Never use tailscale before but this is good opportunity to learn.

sandalbucket@lemmy.world on 23 Apr 03:04 next collapse

Tailscale might be the best bet at this point. It will manage the wireguard mesh for you, and use nat holepunching for handshaking instead of needing listening ports.

sntx@lemm.ee on 23 Apr 08:27 next collapse

This, or slackhq/nebula

BearOfaTime@lemm.ee on 23 Apr 13:42 collapse

And enable subnet routing on the Pi.

I’ve done this, it works very well. And since a Pi is small, you can keep a “hot spare” ready to send to anyone.

possiblylinux127@lemmy.zip on 23 Apr 03:55 next collapse

What services are you running? You don’t want to cluster with multiple locations as the latency will kill you and it will eat bandwidth like crazy.

Maybe use something like syncthing to sync data directories across. I would use Netbird to connect them and the. Ansible for administration.
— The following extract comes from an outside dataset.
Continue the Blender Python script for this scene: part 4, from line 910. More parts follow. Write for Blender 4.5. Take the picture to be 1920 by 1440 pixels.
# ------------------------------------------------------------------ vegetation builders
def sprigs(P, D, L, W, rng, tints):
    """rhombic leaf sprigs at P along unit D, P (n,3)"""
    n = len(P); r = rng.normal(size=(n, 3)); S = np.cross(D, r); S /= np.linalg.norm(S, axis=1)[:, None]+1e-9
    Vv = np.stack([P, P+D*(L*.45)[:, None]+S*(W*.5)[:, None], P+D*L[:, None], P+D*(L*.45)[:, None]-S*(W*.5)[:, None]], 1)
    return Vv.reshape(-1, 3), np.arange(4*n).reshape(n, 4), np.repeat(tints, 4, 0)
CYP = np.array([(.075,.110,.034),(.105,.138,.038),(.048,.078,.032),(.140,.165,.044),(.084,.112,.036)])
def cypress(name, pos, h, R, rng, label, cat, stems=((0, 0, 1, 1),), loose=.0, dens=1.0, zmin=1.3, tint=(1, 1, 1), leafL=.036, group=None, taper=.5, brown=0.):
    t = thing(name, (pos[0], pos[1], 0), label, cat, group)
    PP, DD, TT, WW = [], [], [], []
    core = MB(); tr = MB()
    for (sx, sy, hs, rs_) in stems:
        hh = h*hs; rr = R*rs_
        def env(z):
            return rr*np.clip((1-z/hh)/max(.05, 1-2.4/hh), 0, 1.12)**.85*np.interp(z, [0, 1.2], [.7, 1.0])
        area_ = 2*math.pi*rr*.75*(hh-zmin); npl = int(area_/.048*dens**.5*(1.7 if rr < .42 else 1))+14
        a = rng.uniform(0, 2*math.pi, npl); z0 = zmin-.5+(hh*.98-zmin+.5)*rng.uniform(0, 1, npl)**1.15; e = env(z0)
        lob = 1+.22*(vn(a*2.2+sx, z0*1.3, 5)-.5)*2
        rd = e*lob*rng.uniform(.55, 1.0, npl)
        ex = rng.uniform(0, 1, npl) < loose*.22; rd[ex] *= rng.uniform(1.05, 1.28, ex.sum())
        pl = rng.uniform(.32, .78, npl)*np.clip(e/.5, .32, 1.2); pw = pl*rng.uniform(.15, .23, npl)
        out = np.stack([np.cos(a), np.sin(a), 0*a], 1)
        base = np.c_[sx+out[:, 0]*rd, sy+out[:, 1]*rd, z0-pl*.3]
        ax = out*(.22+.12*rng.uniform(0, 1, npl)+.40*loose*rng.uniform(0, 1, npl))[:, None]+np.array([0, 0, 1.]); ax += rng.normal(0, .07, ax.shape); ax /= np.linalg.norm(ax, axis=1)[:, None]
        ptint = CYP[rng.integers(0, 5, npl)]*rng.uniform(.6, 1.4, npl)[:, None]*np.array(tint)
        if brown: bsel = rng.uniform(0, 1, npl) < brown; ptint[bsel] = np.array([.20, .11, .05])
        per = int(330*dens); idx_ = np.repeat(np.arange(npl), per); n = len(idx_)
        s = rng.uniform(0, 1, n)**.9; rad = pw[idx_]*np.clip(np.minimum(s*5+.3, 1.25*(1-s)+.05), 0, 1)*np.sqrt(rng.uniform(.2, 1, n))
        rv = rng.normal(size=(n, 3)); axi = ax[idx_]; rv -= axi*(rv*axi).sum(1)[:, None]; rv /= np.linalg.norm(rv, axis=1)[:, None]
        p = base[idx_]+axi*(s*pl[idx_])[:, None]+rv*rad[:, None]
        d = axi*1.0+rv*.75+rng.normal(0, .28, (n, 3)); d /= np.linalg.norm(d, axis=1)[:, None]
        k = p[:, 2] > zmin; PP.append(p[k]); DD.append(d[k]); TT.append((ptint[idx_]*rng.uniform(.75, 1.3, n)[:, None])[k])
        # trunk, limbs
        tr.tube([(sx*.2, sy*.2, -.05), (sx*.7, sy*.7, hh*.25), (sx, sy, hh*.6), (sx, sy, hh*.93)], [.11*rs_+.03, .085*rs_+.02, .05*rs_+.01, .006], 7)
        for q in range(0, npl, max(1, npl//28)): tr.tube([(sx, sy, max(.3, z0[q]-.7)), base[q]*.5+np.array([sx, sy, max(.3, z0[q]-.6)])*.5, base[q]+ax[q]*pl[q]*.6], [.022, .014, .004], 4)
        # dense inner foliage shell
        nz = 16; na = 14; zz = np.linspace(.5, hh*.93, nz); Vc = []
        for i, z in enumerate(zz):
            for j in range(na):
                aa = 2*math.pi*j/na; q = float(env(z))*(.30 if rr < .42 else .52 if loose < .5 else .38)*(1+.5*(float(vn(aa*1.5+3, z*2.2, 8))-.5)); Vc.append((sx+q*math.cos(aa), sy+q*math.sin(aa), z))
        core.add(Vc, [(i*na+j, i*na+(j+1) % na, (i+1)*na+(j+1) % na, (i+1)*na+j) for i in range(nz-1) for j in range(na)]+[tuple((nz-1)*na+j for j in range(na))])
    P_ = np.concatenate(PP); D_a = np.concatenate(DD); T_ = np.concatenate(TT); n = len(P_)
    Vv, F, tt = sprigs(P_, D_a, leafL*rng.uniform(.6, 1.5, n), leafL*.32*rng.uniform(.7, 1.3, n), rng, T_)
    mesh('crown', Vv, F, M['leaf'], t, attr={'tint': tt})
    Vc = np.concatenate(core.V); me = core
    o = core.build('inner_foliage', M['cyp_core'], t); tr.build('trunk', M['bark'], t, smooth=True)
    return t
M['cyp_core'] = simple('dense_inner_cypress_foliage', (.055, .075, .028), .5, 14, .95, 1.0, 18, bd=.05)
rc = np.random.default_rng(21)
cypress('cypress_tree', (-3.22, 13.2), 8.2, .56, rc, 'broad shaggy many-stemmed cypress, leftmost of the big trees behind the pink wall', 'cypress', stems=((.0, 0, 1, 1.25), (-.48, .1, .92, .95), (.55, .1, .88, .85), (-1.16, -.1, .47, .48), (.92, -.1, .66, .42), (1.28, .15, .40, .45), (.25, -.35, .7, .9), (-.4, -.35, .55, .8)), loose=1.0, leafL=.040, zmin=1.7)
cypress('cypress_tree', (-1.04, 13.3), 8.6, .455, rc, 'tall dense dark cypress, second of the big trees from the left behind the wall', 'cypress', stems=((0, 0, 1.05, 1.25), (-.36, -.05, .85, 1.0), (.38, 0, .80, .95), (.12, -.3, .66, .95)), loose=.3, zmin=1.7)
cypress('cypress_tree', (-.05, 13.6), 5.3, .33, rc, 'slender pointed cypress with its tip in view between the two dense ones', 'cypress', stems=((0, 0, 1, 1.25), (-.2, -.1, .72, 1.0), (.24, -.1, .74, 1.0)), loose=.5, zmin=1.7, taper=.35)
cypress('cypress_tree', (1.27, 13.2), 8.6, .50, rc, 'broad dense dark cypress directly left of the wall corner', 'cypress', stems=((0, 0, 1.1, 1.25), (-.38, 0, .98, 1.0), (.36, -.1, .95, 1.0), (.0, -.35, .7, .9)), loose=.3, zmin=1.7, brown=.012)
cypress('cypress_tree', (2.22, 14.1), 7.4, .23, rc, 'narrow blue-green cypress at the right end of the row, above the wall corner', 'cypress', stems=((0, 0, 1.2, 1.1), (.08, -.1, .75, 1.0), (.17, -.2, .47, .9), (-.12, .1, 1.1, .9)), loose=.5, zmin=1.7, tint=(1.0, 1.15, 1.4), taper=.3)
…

catloaf@lemm.ee on 23 Apr 04:15 next collapse

You might just run it in the cloud. A DR failover process is a bit more complex than most home server environments, and is rarely automatic or smooth.

atzanteol@sh.itjust.works on 23 Apr 04:21 next collapse

This will be a good lesson in how difficult it is to setup servers with high availability.

I’d suggest getting redundancy working on your own network first before distributing it. How do you plan to handle storage? Will that be redundant as well?

mhzawadi@lemmy.horwood.cloud on 23 Apr 06:19 next collapse

The comments about storage still stand, that’s a tricky thing to do over the internet.

But I would recommend a meshing VPN, tinc can mesh and will route round network problems.

Also don’t forget about backups, as that could be a better thing to have off site

theroff@aussie.zone on 23 Apr 12:29 collapse

You could use HAProxy on the client side to load balance apps in multiple locations, but it really depends on the application.

I like to manage my software with Ansible but Docker stack files might make it simple enough for you.